I think there is something essentially incorrect about all of this.
But I was a history major and wouldn’t know what to call it.
Christian families teach their children that they are, indeed, **very** special. They are in fact children of a Heavenly Father. This is the source of true self esteem.
In addition, Christian parents teach their children that all people are very, very, special since all of us are children of God. From this belief comes true respect for oneself and for others.
Is human life ordinary? Well!....If a child is taught to believe this she will not hesitate to abort human life in the dank confines of an abortuary killing room.
I tell my kids that they are special. My son is bright, coordinated, athletic and attractive. My daughter is smart, wise, artistic and beautiful.

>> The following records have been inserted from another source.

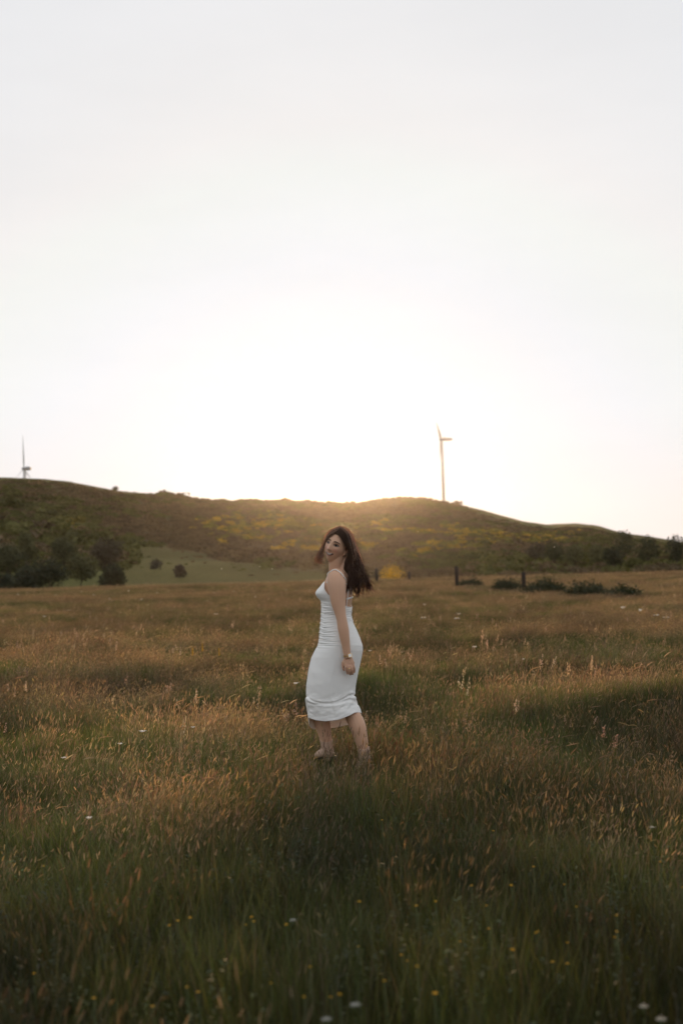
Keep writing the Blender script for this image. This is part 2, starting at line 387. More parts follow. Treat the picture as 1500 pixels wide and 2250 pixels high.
turbine((54.5, 1030), (58, 1043), 800, 21.5, math.radians(-1), .2, 4.2, 'white wind turbine mostly hidden behind the hill, one blade straight up', .62)

# ------------------------------------------------------------------ trees
M_BARK = mat_basic('bark', (.06, .045, .033), .9, noise=.3, scale=3, bump=.5)
M_CROWN = mat_leaf('tree_leaf', trans=.3, use_tint=False, gloss=.03)
def tree(name, px, dist, h, w, col, label, group, n=2400, trunk=.22, seed=1, leaf=.2, lobes=13, bush=False):
    r = np.random.default_rng(seed); b = spot(px, dist)
    root = empty(name, b, 0); tag(root, label, 'bush' if bush else 'tree', group)
    mb = MB(); H = h
    th = H*trunk
    def up(a, c, r0, r1, k=4):
        P = []; R = []
        for i in range(k+1):
            f = i/k; P.append(np.array(a)*(1-f)+np.array(c)*f + r.normal(0, .03*H*.3, 3)*(0 < i < k)); R.append(r0*(1-f)+r1*f)
        mb.tube(P, R, 6)
    up((0, 0, -.2), (r.normal(0, .1), 0, th+H*.2), .035*H*.6, .018*H*.6)
    LB = []
    for k in range(lobes):
        a = 2*math.pi*k/lobes + r.uniform(-.4, .4); f = r.uniform(0, 1)
        zc = th + (H-th)*(.18+.62*f); rr = w*.5*(.62*math.sqrt(max(.05, 1-(2*f-.8)**2*.8)))*r.uniform(.5, 1.05)
        LB.append((np.array([math.cos(a)*rr, math.sin(a)*rr, zc]), w*.5*r.uniform(.34, .56)))
    LB.append((np.array([0, 0, H-w*.22]), w*.26)); LB.append((np.array([0, 0, th+(H-th)*.45]), w*.4))
    for c, q in LB[:6]: up((0, 0, th*.8), c, .016*H*.6, .005*H*.6, 3)
    obj('trunk', mb.me('trunk', M_BARK), root)
    cb = MB(); tot = sum(q*q for _, q in LB)
    for c, q in LB:
        sh0 = r.uniform(.75, 1.2)
        for k in range(max(20, int(n*q*q/tot))):
            u = r.normal(size=3); u /= np.linalg.norm(u)
            p = c + u*q*r.uniform(.55, 1.12)*np.array([1, 1, .85])
            if p[2] < .08: p[2] = r.uniform(.05, .4)
            a = r.normal(size=3); a /= np.linalg.norm(a); e = np.cross(a, u+r.normal(0, .6, 3)); e /= np.linalg.norm(e)+1e-9
            s = leaf*r.uniform(.6, 1.3); sh = sh0*r.uniform(.7, 1.3)
            cb.add([p-a*s, p+e*s*.6, p+a*s, p-e*s*.6], [(0, 1, 2, 3)], tuple(np.array(col)*sh))
    obj('crown', cb.me('crown', M_CROWN, False), root)
    return root
GL = 'dark trees at the left field edge'
DK = (.036, .040, .017); MD = (.058, .060, .023); LT = (.09, .09, .034); BR = (.06, .047, .028)
tree('broadleaf_tree', 18, 205, 7.4, 7.0, MD, 'rounded green tree at the extreme left edge of the picture', GL, seed=3)
tree('broadleaf_tree', 62, 190, 4.6, 6.4, DK, 'low dark tree in front of the left tree group, second from the left edge', GL, seed=4, trunk=.1)
tree('broadleaf_tree', 60, 222, 8.2, 4.6, LT, 'paler green narrow tree rising behind the left tree group', GL, seed=5)
tree('broadleaf_tree', 108, 196, 5.6, 6.6, DK, 'dark broad tree in the middle of the left tree group', GL, seed=6, trunk=.1)
tree('broadleaf_tree', 140, 225, 7.0, 6.0, MD, 'green tree behind the middle of the left tree group', GL, seed=7)
tree('broadleaf_tree', 180, 200, 6.0, 6.2, LT, 'round light-topped tree with a visible trunk, second from the right of its group', GL, seed=8, trunk=.3)
tree('broadleaf_tree', 232, 215, 7.6, 6.6, BR, 'tall brownish tree behind the right end of the left tree group', GL, seed=9)
tree('broadleaf_tree', 247, 188, 4.9, 4.6, DK, 'dark dense tree at the right end of the left tree group, beside the green clearing', GL, seed=10, trunk=.08)
tree('broadleaf_tree', 5, 186, 3.4, 5.6, DK, 'low dark tree cut off by the left edge, at the field border', GL, seed=12, trunk=.08)
tree('round_bush', 395, 222, 2.3, 2.9, (.055, .036, .024), 'lone round reddish-brown bush on the green clearing', None, n=520, seed=13, trunk=.08, bush=True, leaf=.2, lobes=5)
tree('round_bush', 343, 240, 1.7, 2.9, (.055, .045, .03), 'smaller greyish bush left of the lone round bush on the clearing', None, n=300, seed=14, trunk=.08, bush=True, leaf=.2, lobes=4)
tree('broadleaf_tree', 258, 636, 2.0, 4.2, (.055, .05, .03), 'single small tree standing on the left skyline', None, n=260, seed=15, trunk=.15, leaf=.3)
GR = 'trees along the foot of the hill on the right'
for i, (px, dist, h, w, c, lab) in enumerate([
    (1215, 232, 4.4, 4.6, MD, 'green tree at the left end of the right-hand tree line'),
    (1262, 226, 4.2, 4.2, LT, 'pale green small tree second from the left in the right-hand tree line'),
    (1312, 222, 4.3, 4.4, LT, 'pale green small tree just left of the dark round tree on the right'),
    (1346, 215, 4.2, 4.0, DK, 'dark round tree in front of the tallest tree on the right'),
    (1372, 240, 6.4, 5.6, MD, 'tallest tree of the right-hand tree line'),
    (1424, 224, 5.6, 5.0, MD, 'green tree right of the tallest one in the right-hand tree line'),
    (1486, 220, 5.8, 5.4, DK, 'dark tree at the right edge of the picture'),
    (1180, 250, 4.0, 5.0, BR, 'brownish low tree left of the right-hand tree line')]):
    tree('broadleaf_tree', px, dist, h, w, c, lab, GR, n=1100, seed=30+i, trunk=.12)
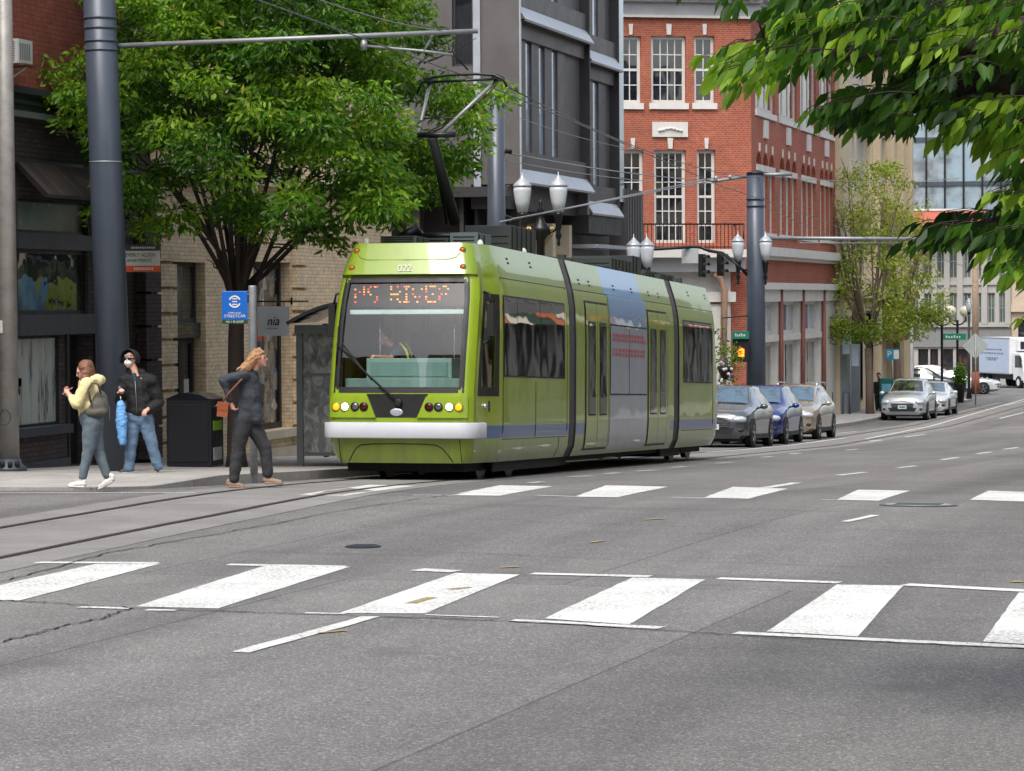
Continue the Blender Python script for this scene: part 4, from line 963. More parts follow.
# ---- red brick building with white trim
RB2 = brick('orange_red_brick', (166,82,58), (146,68,48), (164,128,108), .22, .075, .009, .16)
STN = mat('white_stone_trim', (200,198,192), .7, 0, .1, 2, .1); STG = mat('grey_stone_cornice', (170,172,172), .75, 0, .14, 2, .2)
q = on_x(751.5, 200, XF); C = Vector((XF, q.y, 0)); u_ = Vector((-.891, -.454, 0)); nn_ = Vector((.454, -.891, 0))
red = bld('red_brick_building', 'four storey red brick building with white trimmed windows, arches and a balcony', -25, C.y+8)
RF = Wall(C, u_, nn_); RS = Wall(C, (0,1,0), (1,0,0)); EL = FY(835, XF, 200) - C.y
ztop = RF.px(700, 17)[1]; HR = ztop+1.3
z_l = RF.px(690, 250)[1]
wins = [R(RF, 686, 651, 36, 103), R(RF, 714.5, 694, 36, 103), R(RF, 641, 620, 36, 103), R(RF, 686, 654, 150, 243), R(RF, 715.5, 697, 150, 243), R(RF, 643.5, 622, 150, 243)]
wins = [(a, b, c, d) for a, b, c, d in wins]
more = [(a+4.6, b+4.6, c, d) for a, b, c, d in wins]
mb = MB(); RF.holes(mb, 0, 12, z_l, ztop, wins+more, RB2, .28); RF.slab(mb, 0.0, 12, gz(100)-.6, z_l, -.05, -.0, RB2); mb.build('wall', red)
for i, r in enumerate(wins+more):
    wide = (r[1]-r[0]) > .95
    RF.window(red, *r, STN, GLASS_BLD, .16, .11, 3 if wide else 1, 3 if i % 6 < 3 else 5, .035, sash=.5, sill=.22 if i % 6 < 3 else None)
    k = MB(); c = (r[0]+r[1])/2; kw = .10 if wide else .075; zz = r[3]; k.prism([RF.p(c-kw*.7, zz+.04, .003), RF.p(c+kw*.7, zz+.04, .003), RF.p(c+kw, zz+.42, .003), RF.p(c-kw, zz+.42, .003)], nn_*.09, STN); k.build('keystone', red)
mb = MB(); RF.slab(mb, -.35, 12, ztop, ztop+.5, 0, .08, STG); RF.slab(mb, -.35, 12, ztop-.05, ztop+.04, .08, .16, STN); RF.slab(mb, -.35, 12, ztop+.5, ztop+.62, 0, .30, STG); RF.slab(mb, -.35, 12, ztop+.86, ztop+1.2, 0, .75, STG)
for i in range(28): RF.slab(mb, -.2+i*.42, .02+i*.42, ztop+.62, ztop+.86, .0, .55, STG)
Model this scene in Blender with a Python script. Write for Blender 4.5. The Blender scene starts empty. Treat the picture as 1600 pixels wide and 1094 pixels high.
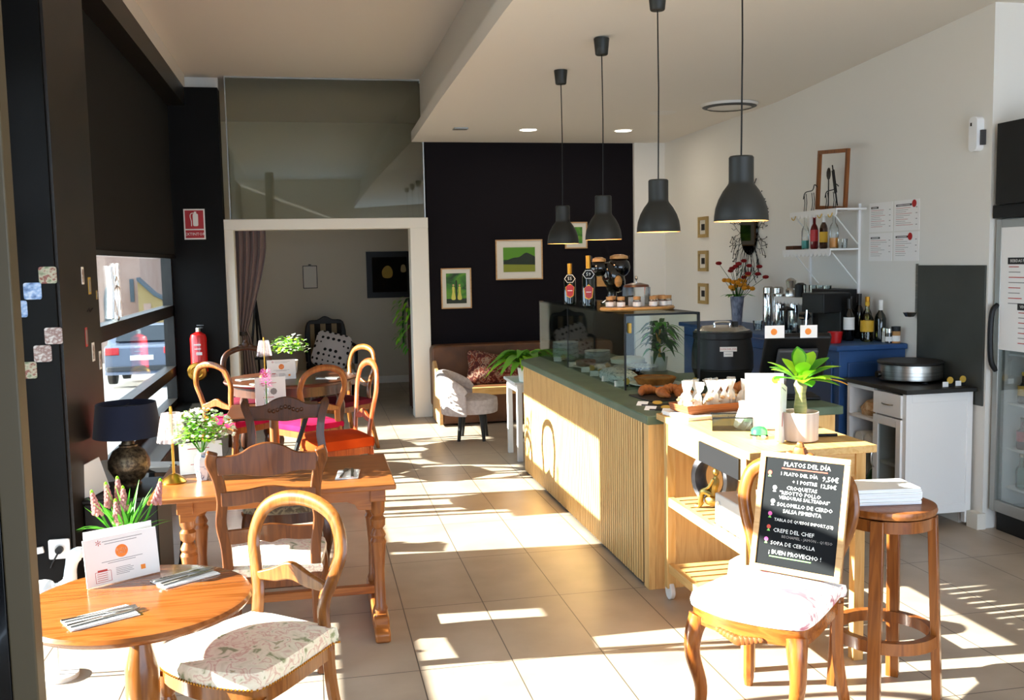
SUN,SKY,EXPO=33,4.5,.6
import bpy, math, random
from mathutils import Vector as V, Matrix as MX, noise as NZ
PI=math.pi
S=bpy.context.scene; COL=S.collection
random.seed(7)
def R(d): return math.radians(d)
def RZ(a): return MX.Rotation(a,4,'Z')
def RX(a): return MX.Rotation(a,4,'X')
def RY(a): return MX.Rotation(a,4,'Y')
def T(x,y=0,z=0): return MX.Translation((x,y,z))
# ---------------------------------------------------------------- materials
MAT={}
def nodes(name):
    m=bpy.data.materials.new(name); m.use_nodes=True; nt=m.node_tree; nt.nodes.clear()
    out=nt.nodes.new('ShaderNodeOutputMaterial'); return m,nt,out
def N(nt,t,**k):
    n=nt.nodes.new(t)
    for a,b in k.items():
        if a in n.inputs: n.inputs[a].default_value=b
        else: setattr(n,a,b)
    return n
def L(nt,a,b): nt.links.new(a,b)
def c4(c): return (c[0],c[1],c[2],1)
def hexc(h):
    r=[int(h[i:i+2],16)/255 for i in (0,2,4)]
    return tuple(x/12.92 if x<=.04045 else ((x+.055)/1.055)**2.4 for x in r)
def C(c): return hexc(c) if isinstance(c,str) else c
def bsdf(nt,out,col,rough,metal=0,spec=.5,coat=0,sheen=0):
    b=nt.nodes.new('ShaderNodeBsdfPrincipled')
    b.inputs['Base Color'].default_value=c4(col); b.inputs['Roughness'].default_value=rough
    b.inputs['Metallic'].default_value=metal; b.inputs['Specular IOR Level'].default_value=spec
    b.inputs['Coat Weight'].default_value=coat; b.inputs['Sheen Weight'].default_value=sheen
    L(nt,b.outputs[0],out.inputs[0]); return b
def coords(nt,scale=(1,1,1),rot=(0,0,0),loc=(0,0,0)):
    tc=nt.nodes.new('ShaderNodeTexCoord'); mp=nt.nodes.new('ShaderNodeMapping')
    mp.inputs['Scale'].default_value=scale; mp.inputs['Rotation'].default_value=rot; mp.inputs['Location'].default_value=loc
    L(nt,tc.outputs['Object'],mp.inputs['Vector']); return mp.outputs[0]
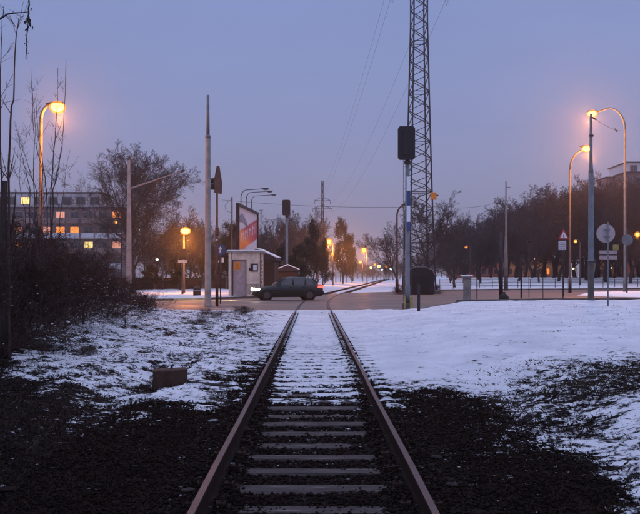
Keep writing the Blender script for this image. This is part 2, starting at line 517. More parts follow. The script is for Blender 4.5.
# ------------------------------------------------------------------ road, island, kerbs
def road_mat():
    m = bpy.data.materials.new("slushy_asphalt")
    m.use_nodes = True
    n, l = m.node_tree.nodes, m.node_tree.links
    b = n["Principled BSDF"]
    geo = n.new("ShaderNodeNewGeometry")
    mp = n.new("ShaderNodeMapping"); mp.inputs["Scale"].default_value = (0.12, 0.9, 1)
    l.new(geo.outputs["Position"], mp.inputs[0])
    a = n.new("ShaderNodeTexNoise"); a.inputs["Scale"].default_value = 1.3; a.inputs["Detail"].default_value = 6
    l.new(mp.outputs[0], a.inputs["Vector"])
    r = n.new("ShaderNodeValToRGB"); e = r.color_ramp.elements
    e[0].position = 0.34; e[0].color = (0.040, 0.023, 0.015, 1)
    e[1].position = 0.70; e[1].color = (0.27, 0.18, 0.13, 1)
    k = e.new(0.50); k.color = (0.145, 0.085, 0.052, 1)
    l.new(a.outputs["Fac"], r.inputs[0])
    sn = n.new("ShaderNodeTexNoise"); sn.inputs["Scale"].default_value = 0.55; sn.inputs["Detail"].default_value = 9; sn.inputs["Roughness"].default_value = .7
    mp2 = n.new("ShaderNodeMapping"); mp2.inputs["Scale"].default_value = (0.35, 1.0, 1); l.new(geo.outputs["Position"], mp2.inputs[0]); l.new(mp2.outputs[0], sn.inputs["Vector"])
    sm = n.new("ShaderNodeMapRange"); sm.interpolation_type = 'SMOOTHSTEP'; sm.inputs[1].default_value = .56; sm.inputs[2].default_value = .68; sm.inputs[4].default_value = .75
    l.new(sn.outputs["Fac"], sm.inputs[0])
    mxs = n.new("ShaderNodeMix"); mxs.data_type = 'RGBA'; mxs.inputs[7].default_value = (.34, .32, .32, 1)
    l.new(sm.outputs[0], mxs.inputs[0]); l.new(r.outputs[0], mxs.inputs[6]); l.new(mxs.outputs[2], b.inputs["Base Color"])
    mr = n.new("ShaderNodeMapRange"); mr.inputs[1].default_value = 0.35; mr.inputs[2].default_value = 0.65
    mr.inputs[3].default_value = 0.38; mr.inputs[4].default_value = 0.8
    l.new(a.outputs["Fac"], mr.inputs[0]); l.new(mr.outputs[0], b.inputs["Roughness"])
    c = n.new("ShaderNodeTexNoise"); c.inputs["Scale"].default_value = 14; c.inputs["Detail"].default_value = 5
    l.new(geo.outputs["Position"], c.inputs["Vector"])
    bp = n.new("ShaderNodeBump"); bp.inputs["Strength"].default_value = 0.5; bp.inputs["Distance"].default_value = 0.02
    l.new(c.outputs["Fac"], bp.inputs["Height"]); l.new(bp.outputs[0], b.inputs["Normal"])
    return m
M["road"] = road_mat()

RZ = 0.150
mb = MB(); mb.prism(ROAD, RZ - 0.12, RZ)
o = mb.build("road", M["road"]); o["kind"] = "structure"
def grid_island():
    # the snowed-over traffic island, a low heap with a kerb edge
    xs = np.arange(16, 122, 0.5); ys = np.arange(58, 90, 0.35)
    X, Y = np.meshgrid(xs, ys)
    sd = poly_sd(X, Y, ISLAND)
    Z = RZ - 0.05 + 0.17 * sstep(0.05, -0.35, sd) if False else RZ - 0.06 + 0.17 * (1 - sstep(-0.6, 0.0, sd)) + 0.10 * (1 - sstep(-3.5, -0.5, sd)) * fbm(X * 0.5, Y * 0.5, 3, 77)
    v = np.stack([X.ravel(), Y.ravel(), Z.ravel()], 1)
    nx, ny = len(xs), len(ys)
    keep = (sd < 0.3)
    idx = np.arange(nx * ny).reshape(ny, nx)
    kk = keep[:-1, :-1] & keep[:-1, 1:] & keep[1:, 1:] & keep[1:, :-1]
    f = np.stack([idx[:-1, :-1][kk], idx[:-1, 1:][kk], idx[1:, 1:][kk], idx[1:, :-1][kk]], 1)
    me = bpy.data.meshes.new("traffic_island"); me.from_pydata(v.tolist(), [], f.tolist())
    me.polygons.foreach_set("use_smooth", [True] * len(me.polygons))
    me.materials.append(M["snow"])
    o = bpy.data.objects.new("traffic_island", me); C.objects.link(o); o["kind"] = "structure"
grid_island()

def kerb(pts, name="kerb"):
    mb = MB()
    for (x0, y0), (x1, y1) in zip(pts[:-1], pts[1:]):
        L = math.hypot(x1 - x0, y1 - y0)
        mb.box(((x0 + x1) / 2, (y0 + y1) / 2, RZ + 0.02), (L, 0.18, 0.20), math.atan2(y1 - y0, x1 - x0))
    o = mb.build(name, M["kerb"]); o["kind"] = "structure"
kerb([(11, 90.2), (20, 96.2), (37, 102.2), (160, 118.2)])
kerb([(-160, 46.2), (-20, 51.2), (-8.5, 54.2), (-3.0, 62.2), (-0.6, 67.8)])
kerb([(8.2, 51.3), (14, 54.8), (30, 56.3), (160, 57.8)])

# ------------------------------------------------------------------ railway track
rng = random.Random(7)
track = thing("railway_track", "single railway track with rusty rails running straight from the camera over the road crossing", "railway track")
def rail_profile():
    return [(-.06, 0), (.06, 0), (.06, .012), (.010, .03), (.008, .132), (.026, .142), (.027, .167), (.023, .172), (-.023, .172), (-.027, .167), (-.026, .142), (-.008, .132), (-.010, .03), (-.06, .012)]
def make_rail(side):
    ys = list(np.arange(3.0, 41, 2.0)) + list(np.arange(41, 80, 1.0)) + list(np.arange(80, 470, 6.0))
    prof = rail_profile()
    vs, fs = [], []
    for i, y in enumerate(ys):
        x = float(track_x(y)); dx = float(track_x(y + .5) - track_x(y - .5))
        d = Vector((dx, 1, 0)).normalized(); nrm = Vector((d.y, -d.x, 0))
        wob = 0.004 * math.sin(y * 0.9 + side)
        for a, z in prof:
            p = Vector((x, y, z)) + nrm * (side * 0.7535 + a + wob)
            vs.append(tuple(p))
    n = len(prof)
    for i in range(len(ys) - 1):
        for k in range(n):
            a, b = i * n + k, i * n + (k + 1) % n
            fs.append((a, b, b + n, a + n))
    fs.append(tuple(range(n))); fs.append(tuple(range((len(ys) - 1) * n, len(ys) * n)))
    mb = MB(); mb.add(vs, fs, 0)
    mb.m = []
    for i in range(len(ys) - 1):
        for k in range(n): mb.m.append(1 if k in (7, ) else 0)
    mb.m += [0, 0]
    return mb
M["rail"] = mat("rail_rust", (0.013, 0.008, 0.007), 0.9, 0.0, 0.4, 3.0, 0.35, spec=.1)
M["rail_top"] = mat("worn_rail_head", (0.085, 0.044, 0.036), 0.5, 0.35, 0.35, 2.0, 0.15)
make_rail(-1).build("rail", [M["rail"], M["rail_top"]], track)
make_rail(1).build("rail", [M["rail"], M["rail_top"]], track)

def sleeper_mat():
    m = bpy.data.materials.new("frosted_sleeper")
    m.use_nodes = True
    n, l = m.node_tree.nodes, m.node_tree.links
    b = n["Principled BSDF"]; b.inputs["Roughness"].default_value = 0.9
    geo = n.new("ShaderNodeNewGeometry")
    mp = n.new("ShaderNodeMapping"); mp.inputs["Scale"].default_value = (1.6, 9, 9)
    l.new(geo.outputs["Position"], mp.inputs[0])
    a = n.new("ShaderNodeTexNoise"); a.inputs["Scale"].default_value = 1.4; a.inputs["Detail"].default_value = 7; a.inputs["Roughness"].default_value = 0.7
    l.new(mp.outputs[0], a.inputs["Vector"])
    r = n.new("ShaderNodeValToRGB"); e = r.color_ramp.elements
    e[0].position = 0.42; e[0].color = (0.014, 0.010, 0.009, 1)
    e[1].position = 0.74; e[1].color = (0.17, 0.14, 0.135, 1)
    k = e.new(0.56); k.color = (0.045, 0.034, 0.031, 1)
    l.new(a.outputs["Fac"], r.inputs[0]); l.new(r.outputs[0], b.inputs["Base Color"])
    bp = n.new("ShaderNodeBump"); bp.inputs["Strength"].default_value = 0.6; bp.inputs["Distance"].default_value = 0.01
    l.new(a.outputs["Fac"], bp.inputs["Height"]); l.new(bp.outputs[0], b.inputs["Normal"])
    return m
M["sleeper"] = sleeper_mat()
mb = MB()
# slightly irregular worn block
nxs = 14
prof = [(-.12, -.14), (.12, -.14), (.12, -.02), (.095, 0.0), (-.095, 0.0), (-.12, -.02)]
vs, fs = [], []
for i in range(nxs + 1):
    x = -1.25 + 2.5 * i / nxs
    for (y, z) in prof:
        vs.append((x, y + rng.uniform(-.008, .008), z + (rng.uniform(-.007, .005) if z > -.1 else 0)))
n = len(prof)
for i in range(nxs):
    for k in range(n):
        a, b = i * n + k, i * n + (k + 1) % n
        fs.append((a, b, b + n, a + n))
fs.append(tuple(range(n))); fs.append(tuple(range(nxs * n, nxs * n + n)))
mb.add(vs, fs)
sl_mesh = mb.mesh("sleeper", M["sleeper"])
y = 4.52
while y < 38:
    o = bpy.data.objects.new("sleeper", sl_mesh); C.objects.link(o); o.parent = track
    o.location = (rng.uniform(-.03, .03), y, rng.uniform(-.014, .004)); o.rotation_euler = (0, 0, rng.uniform(-.012, .012) + (PI if rng.random() < .5 else 0))
    y += 0.6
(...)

Then I tell them that all of that amounts to a hill of beans if they don’t do something with it. Being “special” or talented is not going to get you anything in and of itself. It doesn’t obligate the world to put shiny things in your lap.
In the end, we *all* have to work for what we want.
You are: “Spot On!” I see this with some of my own nieces and nephews. The younger ones never just go out and “play” there is always some sort of activity lined up, i.e. soccer, flute, etc, etc. It’s like they don’t even have time to think for themselves! My one nephew was so incensed that he got stuck in the geek dorm his freshman year, that he badgered his mom every night, driving her insane about how he wanted to go to the college where “all his friends are.” Aren’t you supposed to go to college to learn first, then meet new people, and learn that there is life outside of the watchful eye of Mommy and Daddy? Sadly this is no longer impressed on much of our youth. Reality will hit them when they apply for their first job, and realize they aren’t too special anymore!
The biblical view works best: All are equal in the eyes of God, but each is unique and loved by Him.